Task instructions = Please give the data below again in full, exactly as it stands.

Data provided =

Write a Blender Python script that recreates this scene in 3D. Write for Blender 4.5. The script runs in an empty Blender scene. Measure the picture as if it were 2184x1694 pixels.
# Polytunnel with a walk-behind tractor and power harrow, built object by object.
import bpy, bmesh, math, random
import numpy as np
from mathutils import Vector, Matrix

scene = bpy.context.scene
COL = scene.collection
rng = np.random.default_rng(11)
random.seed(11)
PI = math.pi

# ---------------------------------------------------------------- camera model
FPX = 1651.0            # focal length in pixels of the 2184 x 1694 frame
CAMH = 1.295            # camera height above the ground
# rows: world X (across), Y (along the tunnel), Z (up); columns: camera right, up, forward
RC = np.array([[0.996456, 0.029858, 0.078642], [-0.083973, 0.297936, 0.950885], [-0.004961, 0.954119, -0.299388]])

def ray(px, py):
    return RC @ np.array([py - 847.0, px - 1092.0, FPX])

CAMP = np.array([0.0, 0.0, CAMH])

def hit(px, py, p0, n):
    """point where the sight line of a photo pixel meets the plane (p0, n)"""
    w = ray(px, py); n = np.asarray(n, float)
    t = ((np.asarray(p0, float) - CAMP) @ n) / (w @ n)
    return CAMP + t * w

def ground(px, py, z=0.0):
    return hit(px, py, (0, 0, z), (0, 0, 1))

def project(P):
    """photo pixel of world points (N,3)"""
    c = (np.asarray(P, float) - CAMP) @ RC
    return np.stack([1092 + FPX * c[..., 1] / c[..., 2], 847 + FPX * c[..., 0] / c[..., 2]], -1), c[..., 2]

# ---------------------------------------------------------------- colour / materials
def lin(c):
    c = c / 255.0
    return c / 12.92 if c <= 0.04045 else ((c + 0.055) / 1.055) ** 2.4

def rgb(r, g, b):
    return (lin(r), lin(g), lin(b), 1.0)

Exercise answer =
Write a Blender Python script that recreates this scene in 3D. Write for Blender 4.5. The script runs in an empty Blender scene. Measure the picture as if it were 2184x1694 pixels.
# Polytunnel with a walk-behind tractor and power harrow, built object by object.
import bpy, bmesh, math, random
import numpy as np
from mathutils import Vector, Matrix

scene = bpy.context.scene
COL = scene.collection
rng = np.random.default_rng(11)
random.seed(11)
PI = math.pi

# ---------------------------------------------------------------- camera model
FPX = 1651.0            # focal length in pixels of the 2184 x 1694 frame
CAMH = 1.295            # camera height above the ground
# rows: world X (across), Y (along the tunnel), Z (up); columns: camera right, up, forward
RC = np.array([[0.996456, 0.029858, 0.078642], [-0.083973, 0.297936, 0.950885], [-0.004961, 0.954119, -0.299388]])

def ray(px, py):
    return RC @ np.array([py - 847.0, px - 1092.0, FPX])

CAMP = np.array([0.0, 0.0, CAMH])

def hit(px, py, p0, n):
    """point where the sight line of a photo pixel meets the plane (p0, n)"""
    w = ray(px, py); n = np.asarray(n, float)
    t = ((np.asarray(p0, float) - CAMP) @ n) / (w @ n)
    return CAMP + t * w

def ground(px, py, z=0.0):
    return hit(px, py, (0, 0, z), (0, 0, 1))

def project(P):
    """photo pixel of world points (N,3)"""
    c = (np.asarray(P, float) - CAMP) @ RC
    return np.stack([1092 + FPX * c[..., 1] / c[..., 2], 847 + FPX * c[..., 0] / c[..., 2]], -1), c[..., 2]

# ---------------------------------------------------------------- colour / materials
def lin(c):
    c = c / 255.0
    return c / 12.92 if c <= 0.04045 else ((c + 0.055) / 1.055) ** 2.4

def rgb(r, g, b):
    return (lin(r), lin(g), lin(b), 1.0)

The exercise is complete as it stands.